Sure, you can disable a lot of features from the home page, but even the remaining bits push you toward Plex’s ecosystem with things like recommendations. And I’ve even seen people complaining about needing to re-disable promotional content after updates. It’s simply a shady business.

Edit: It's just occurred to me that he might literally be referring to the Recommended tab on your home page - which you only have to interact with by choice.

If anyone would care to tell me where I'm being pushed towards Plex's ecosystem I'd love to understand what the flying fuck he's talkin about. The only thing I could find that could generously be called part of the Plex "ecosystem" are the social features.
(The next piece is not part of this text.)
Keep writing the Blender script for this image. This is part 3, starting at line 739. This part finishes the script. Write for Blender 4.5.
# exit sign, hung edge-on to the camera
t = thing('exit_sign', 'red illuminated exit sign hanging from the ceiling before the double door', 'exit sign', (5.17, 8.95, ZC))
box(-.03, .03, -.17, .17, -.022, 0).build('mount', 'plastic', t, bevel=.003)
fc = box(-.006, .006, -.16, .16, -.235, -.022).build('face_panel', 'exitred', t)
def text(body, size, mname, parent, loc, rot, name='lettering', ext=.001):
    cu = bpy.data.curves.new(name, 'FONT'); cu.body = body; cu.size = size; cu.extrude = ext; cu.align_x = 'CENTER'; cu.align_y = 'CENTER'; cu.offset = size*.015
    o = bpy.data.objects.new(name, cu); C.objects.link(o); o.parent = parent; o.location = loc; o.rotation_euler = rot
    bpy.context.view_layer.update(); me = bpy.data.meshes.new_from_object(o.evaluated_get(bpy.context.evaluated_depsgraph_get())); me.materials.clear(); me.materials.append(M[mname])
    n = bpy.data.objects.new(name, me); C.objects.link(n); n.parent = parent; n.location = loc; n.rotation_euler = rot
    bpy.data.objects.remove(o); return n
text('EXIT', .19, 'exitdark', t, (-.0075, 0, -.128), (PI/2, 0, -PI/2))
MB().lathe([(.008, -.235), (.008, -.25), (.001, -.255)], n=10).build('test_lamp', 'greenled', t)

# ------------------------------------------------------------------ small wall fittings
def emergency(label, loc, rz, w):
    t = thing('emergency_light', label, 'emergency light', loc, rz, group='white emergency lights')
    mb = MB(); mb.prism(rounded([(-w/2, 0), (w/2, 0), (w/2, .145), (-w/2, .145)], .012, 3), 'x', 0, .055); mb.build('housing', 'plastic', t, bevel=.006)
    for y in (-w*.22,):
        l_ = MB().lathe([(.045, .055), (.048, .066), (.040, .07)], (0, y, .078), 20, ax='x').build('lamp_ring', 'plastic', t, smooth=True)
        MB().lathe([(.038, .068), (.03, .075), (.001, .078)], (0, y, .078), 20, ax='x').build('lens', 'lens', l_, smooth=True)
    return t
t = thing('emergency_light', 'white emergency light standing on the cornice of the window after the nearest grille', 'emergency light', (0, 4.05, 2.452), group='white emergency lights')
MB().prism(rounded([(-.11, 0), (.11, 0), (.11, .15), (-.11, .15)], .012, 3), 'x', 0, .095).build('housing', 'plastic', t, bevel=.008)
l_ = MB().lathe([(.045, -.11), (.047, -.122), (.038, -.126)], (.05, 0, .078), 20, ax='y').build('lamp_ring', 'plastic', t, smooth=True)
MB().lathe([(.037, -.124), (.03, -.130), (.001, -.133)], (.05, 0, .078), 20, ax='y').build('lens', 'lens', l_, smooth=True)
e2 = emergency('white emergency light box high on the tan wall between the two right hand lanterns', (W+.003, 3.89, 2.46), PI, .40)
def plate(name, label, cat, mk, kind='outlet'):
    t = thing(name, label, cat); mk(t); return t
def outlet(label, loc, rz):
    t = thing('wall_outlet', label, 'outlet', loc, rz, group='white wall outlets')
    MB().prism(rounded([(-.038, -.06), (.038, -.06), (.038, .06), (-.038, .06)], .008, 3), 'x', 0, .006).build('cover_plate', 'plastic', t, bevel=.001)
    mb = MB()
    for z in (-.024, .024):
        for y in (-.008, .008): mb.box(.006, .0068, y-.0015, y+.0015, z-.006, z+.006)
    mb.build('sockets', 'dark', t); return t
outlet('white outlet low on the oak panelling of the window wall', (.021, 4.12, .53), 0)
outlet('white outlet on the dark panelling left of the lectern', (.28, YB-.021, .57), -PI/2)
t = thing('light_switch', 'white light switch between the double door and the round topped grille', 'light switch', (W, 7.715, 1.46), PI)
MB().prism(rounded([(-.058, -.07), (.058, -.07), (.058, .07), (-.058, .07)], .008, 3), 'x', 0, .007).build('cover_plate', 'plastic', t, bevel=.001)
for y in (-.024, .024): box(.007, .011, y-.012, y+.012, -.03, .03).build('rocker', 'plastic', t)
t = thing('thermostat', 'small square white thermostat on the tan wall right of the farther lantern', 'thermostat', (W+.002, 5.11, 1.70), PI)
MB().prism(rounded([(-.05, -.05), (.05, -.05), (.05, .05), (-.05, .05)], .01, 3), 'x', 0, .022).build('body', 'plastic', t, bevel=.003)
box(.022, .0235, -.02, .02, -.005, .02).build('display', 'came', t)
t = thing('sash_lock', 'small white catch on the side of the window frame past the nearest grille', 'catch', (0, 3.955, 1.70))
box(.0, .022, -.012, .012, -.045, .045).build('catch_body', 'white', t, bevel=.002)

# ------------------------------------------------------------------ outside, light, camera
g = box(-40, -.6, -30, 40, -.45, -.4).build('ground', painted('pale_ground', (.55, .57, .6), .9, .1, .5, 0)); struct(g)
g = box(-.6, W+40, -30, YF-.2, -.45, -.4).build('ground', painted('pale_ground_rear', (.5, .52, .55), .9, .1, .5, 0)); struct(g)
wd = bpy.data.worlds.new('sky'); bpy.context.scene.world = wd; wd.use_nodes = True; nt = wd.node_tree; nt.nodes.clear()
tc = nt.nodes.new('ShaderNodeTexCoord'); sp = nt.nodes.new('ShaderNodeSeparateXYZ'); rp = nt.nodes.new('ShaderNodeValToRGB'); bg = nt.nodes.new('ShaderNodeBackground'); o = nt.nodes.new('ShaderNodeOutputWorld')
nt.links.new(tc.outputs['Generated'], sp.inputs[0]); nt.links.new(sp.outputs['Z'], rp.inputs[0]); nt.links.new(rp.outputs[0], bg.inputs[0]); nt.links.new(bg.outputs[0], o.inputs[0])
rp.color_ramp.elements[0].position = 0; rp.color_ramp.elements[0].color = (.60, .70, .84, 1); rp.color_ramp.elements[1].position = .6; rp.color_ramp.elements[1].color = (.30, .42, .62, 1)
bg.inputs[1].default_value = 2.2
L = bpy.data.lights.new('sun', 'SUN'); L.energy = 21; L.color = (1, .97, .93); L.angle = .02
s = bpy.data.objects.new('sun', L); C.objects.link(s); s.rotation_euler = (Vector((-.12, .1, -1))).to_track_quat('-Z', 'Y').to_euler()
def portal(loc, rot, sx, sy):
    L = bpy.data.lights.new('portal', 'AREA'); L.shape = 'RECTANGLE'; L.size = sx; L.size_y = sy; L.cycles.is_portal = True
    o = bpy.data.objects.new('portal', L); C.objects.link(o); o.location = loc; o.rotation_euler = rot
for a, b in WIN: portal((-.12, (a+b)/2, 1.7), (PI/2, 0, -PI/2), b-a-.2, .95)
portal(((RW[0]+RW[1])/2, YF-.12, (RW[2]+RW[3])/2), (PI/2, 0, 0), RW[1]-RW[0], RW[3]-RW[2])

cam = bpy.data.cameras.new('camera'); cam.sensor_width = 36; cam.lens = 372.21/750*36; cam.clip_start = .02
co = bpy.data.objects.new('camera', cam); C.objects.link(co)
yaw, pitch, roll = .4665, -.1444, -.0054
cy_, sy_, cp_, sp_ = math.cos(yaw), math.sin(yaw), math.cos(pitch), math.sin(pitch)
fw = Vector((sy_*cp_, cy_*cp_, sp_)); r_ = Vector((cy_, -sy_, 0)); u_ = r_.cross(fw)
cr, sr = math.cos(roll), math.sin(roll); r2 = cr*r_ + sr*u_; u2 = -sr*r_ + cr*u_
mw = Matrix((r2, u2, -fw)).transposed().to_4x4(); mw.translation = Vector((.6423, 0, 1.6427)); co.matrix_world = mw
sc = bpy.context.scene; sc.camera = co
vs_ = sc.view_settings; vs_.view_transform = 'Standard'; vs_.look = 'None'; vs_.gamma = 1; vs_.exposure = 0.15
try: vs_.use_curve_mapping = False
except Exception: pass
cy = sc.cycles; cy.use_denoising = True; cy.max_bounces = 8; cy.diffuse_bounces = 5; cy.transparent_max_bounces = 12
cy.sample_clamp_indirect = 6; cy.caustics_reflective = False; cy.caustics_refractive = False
Does it give more "ads" if you have a free account or something? Also I've had a server for 15 years and I've never had to re-do my customization from an update.

[–] neclimdul@lemmy.world 20 points 3 days ago (2 children)

I believe I experienced what they called "re-disable promotional content after an update." Everything was reset and my media was hidden with only their streaming options available. Similarly setting up a new Chromecast it only had their streaming content and I had to hide their content and unhide mine.

I seem to remember there being some weaselly link that would re-enable their content after it was disabled too.

Generously, they're providing more content and a way to support the development of the product through ads. But all the changes and the way they're happening show me a picture of a company with changing priorities. So I tend to agree with the sentiment of the author.